Capitalisation boursière

BMCI et CDM ont une capitalisation boursière cumulée de 19,8 milliards de DH à la clôture de la Bourse de Casablanca le vendredi 12 décembre 2025. 8,4 milliards de DH pour la première et 11,4 milliards pour la seconde. Ensemble elles pèsent 6,4% de la capitalisation du secteur bancaire coté en bourse (307,3 milliards de DH).

Fonds propres

Les fonds propres stricts consolidés des deux banques totalisent 15,1 milliards de DH à fin 2024 (7,3 pour la BMCI et 7,8 pour CDM). L’ensemble se place ainsi à la 5e place derrière Attijariwafa bank (72,5), BCP (61,2), BOA (36,8) et Saham Bank (15,5), dépassant le Crédit Agricole du Maroc, CIH Bank et Al Barid Bank.

Nombre de collaborateurs

L’ensemble BMCI-CDM emploie près de 5.000 collaborateurs à fin 2024 (2.600 pour la première et 2.400 pour la deuxième banque), se classant 4e après le trio de tête : AWB (23.500), BCP (23.500) et BOA (15.000).

Nombre d’agences

Avec 268 agences pour la BMCI et 284 pour Crédit du Maroc à fin 2024, l’ensemble dispose d’un réseau de 552 agences sur un total secteur de 5.701 selon les données de Bank Al-Maghrib à fin 2024. Il se positionne ainsi à la 5e position derrière la Banque Populaire (1.362), Attijariwafa bank (970), Al Barid Bank (943) et Bank of Africa (649).

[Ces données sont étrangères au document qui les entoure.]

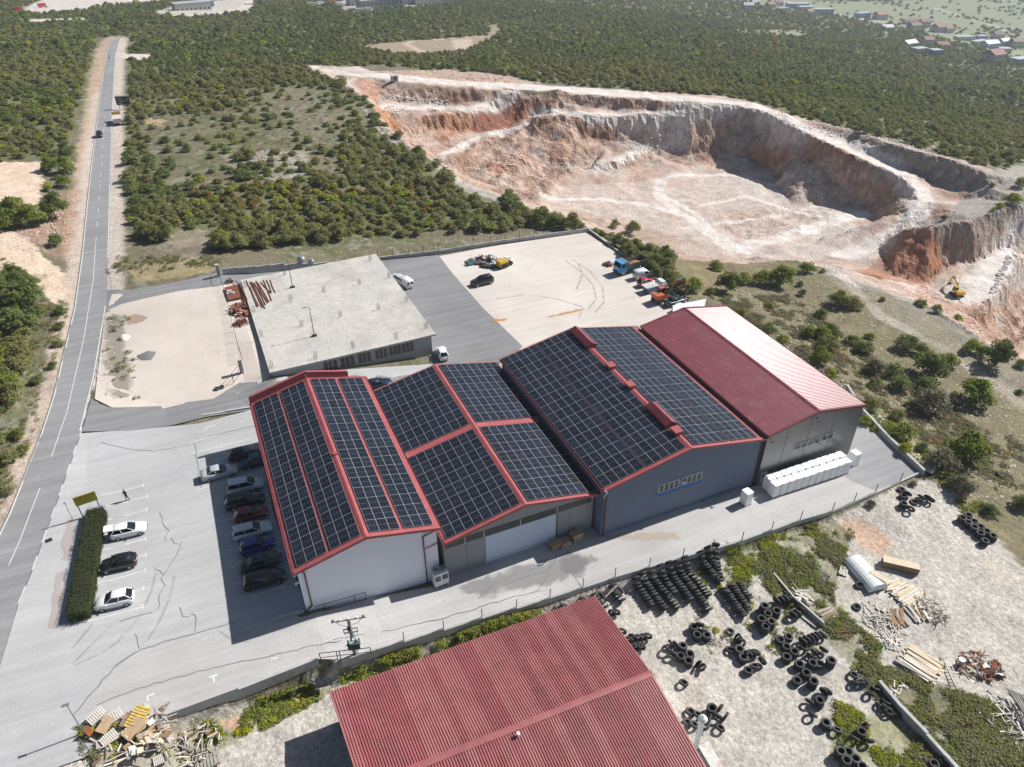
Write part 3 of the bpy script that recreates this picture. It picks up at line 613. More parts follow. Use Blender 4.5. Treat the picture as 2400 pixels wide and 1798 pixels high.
M_DARK2 = paving('grey_corner_asphalt', (.29, .29, .295), stain=(.36, .36, .36, .6), streaks=.2, sdir=.2)
M_GRAVEL = paving('crushed_limestone', (.56, .50, .445), stain=(.50, .41, .335, .6), var=.12, rough=.95, spec=.1, pebble=.9)
M_GRAVEL2 = paving('compacted_limestone', (.56, .515, .47), stain=(.50, .44, .385, .7), var=.10, streaks=.12, sdir=.9, rough=.95, spec=.1, pebble=.45)
M_WHITE = mat('road_paint', (.64, .64, .63), .7, var=.12, vscale=3)
M_CRACK = mat('crack_tar', (.10, .10, .10), .8)
street_poly = Gs(STREET_R)+Gs(STREET_L)[::-1]
in_tri_sheet('road', street_poly, M_STREET, .02)
# pavement between street and lot, parking lot, service road
LOT = [(-250, 1900), (0, 1562), (43, 1418), (76, 1338), (125, 1203), (190, 1016), (470, 992), (592, 960), (640, 1200), (718, 1426), (552, 1478), (328, 1524), (280, 1560), (172, 1680), (220, 1662), (365, 1690), (340, 1735), (130, 1800), (80, 2100)]
in_tri_sheet('parking_lot', Gs(LOT), M_LOT, .014)
SERV = [(172, 1680), (280, 1560), (328, 1524), (552, 1478), (720, 1424), (880, 1400), (1030, 1372), (1060, 1345), (1395, 1232), (1760, 1142), (1990, 1085), (2060, 970), (2165, 1105)]+[(p[0], p[1]-3) for p in WALL_TOP[::-1]][1:]+[(365, 1690), (220, 1662)]
in_tri_sheet('service_road', Gs(SERV), M_SERVICE, .024, 2.0)
in_tri_sheet('loading_yard', Gs([(1986, 1088), (1930, 1000), (2018, 960), (2044, 985), (2163, 1104), (2052, 1150), (1980, 1120)]), M_DARK2, .034)
# access drives and gravel lots by the unfinished building
in_tri_sheet('gravel_lot', Gs([(246, 740), (262, 690), (330, 685), (500, 665), (512, 640), (560, 660), (640, 880), (595, 905), (500, 945), (380, 960), (262, 955), (222, 935), (228, 880)]), M_GRAVEL, .014)
in_tri_sheet('access_drive', Gs([(192, 1012), (214, 935), (232, 948), (262, 956), (380, 952), (500, 935), (560, 898), (640, 892), (830, 880), (1012, 868), (1020, 905), (880, 930), (600, 960), (480, 978), (400, 998), (300, 1010)]), M_DARK, .03)
in_tri_sheet('concrete_apron', Gs([(600, 905), (632, 876), (820, 866), (1012, 853), (1090, 870), (1180, 850), (1180, 905), (1020, 930), (860, 900), (700, 905)]), M_LOT, .018)
in_tri_sheet('upper_drive', Gs([(250, 728), (252, 680), (310, 680), (420, 660), (505, 640), (700, 622), (890, 604), (890, 640), (700, 650), (505, 672), (420, 682), (330, 702), (290, 712)]), M_DARK, .034)
in_tri_sheet('asphalt_yard', Gs([(886, 612), (1028, 598), (1060, 640), (1130, 720), (1225, 812), (1180, 850), (1010, 860), (1000, 780)]), M_DARK, .02)
in_tri_sheet('gravel_yard', Gs([(1022, 602), (1150, 578), (1372, 545), (1440, 590), (1530, 655), (1600, 715), (1660, 760), (1225, 830)]), M_GRAVEL2, .012)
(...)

Notons qu’on parle ici du réseau d’agences conventionnelles hors points de vente des filiales comme les établissements de paiement, et uniquement sur le territoire marocain. Précisons aussi que cet indicateur perd de plus en plus de son poids compte tenu de la digitalisation de la relation client.

Dépôts et crédits

L’ensemble CDM-BMCI affiche en agrégé à fin 2024 des dépôts consolidés de 105,4 milliards de DH et des crédits consolidés de 115,8 milliards. CDM dépasse BMCI dans les dépôts (57 milliards contre 48), mais vient après elle dans les crédits (56 milliards contre 59). L’ensemble se positionne ainsi à la 5e place, loin derrière AWB, BCP et BOA. Le Crédit Agricole du Maroc le dépasse de justesse avec 118 milliards de DH de crédits et 117 milliards de dépôts.

Produit net bancaire, bénéfices et rentabilité

Le produit net bancaire cumulé des deux banques atteint 7,1 milliards de DH à fin 2024, dont 3,8 milliards pour la BMCI et 3,3 milliards pour CDM. Ensemble elles occupent ainsi la 4e place derrière AWB, BCP et BOA. Cela dit, notons une structure de PNB largement dominée par la marge d’intérêts (70%) contre une part limitée des revenus des commissions (12,7%), contrairement à d’autres banques dont les commissions représentent plus de 20% du PNB. Cette structure renseigne sur un niveau d’activité et de développement des produits et services relativement limité par rapport à la concurrence.

Enfin, les bénéfices cumulés des deux banques s’établissent à 1,25 milliard de DH à fin 2024 (hors éléments exceptionnels plombant les résultats de la BMCI), positionnant l’ensemble à la 5e position derrière le trio de tête AWB-BCP-BOA et Saham Bank, qui a réalisé un RNPG, hors éléments exceptionnels, de 1,4 milliard de DH en 2024. Précisons le niveau élevé du coût du risque et des charges opérationnelles de la BMCI qui pèse sur la rentabilité de l’ensemble. Le ROE (rentabilité des fonds propres) de la BMCI se limite à 6,9% contre 9,5% pour CDM (8,3% pour l’ensemble), à comparer aux 13% d’AWB ou aux 10,4% de CIH Bank.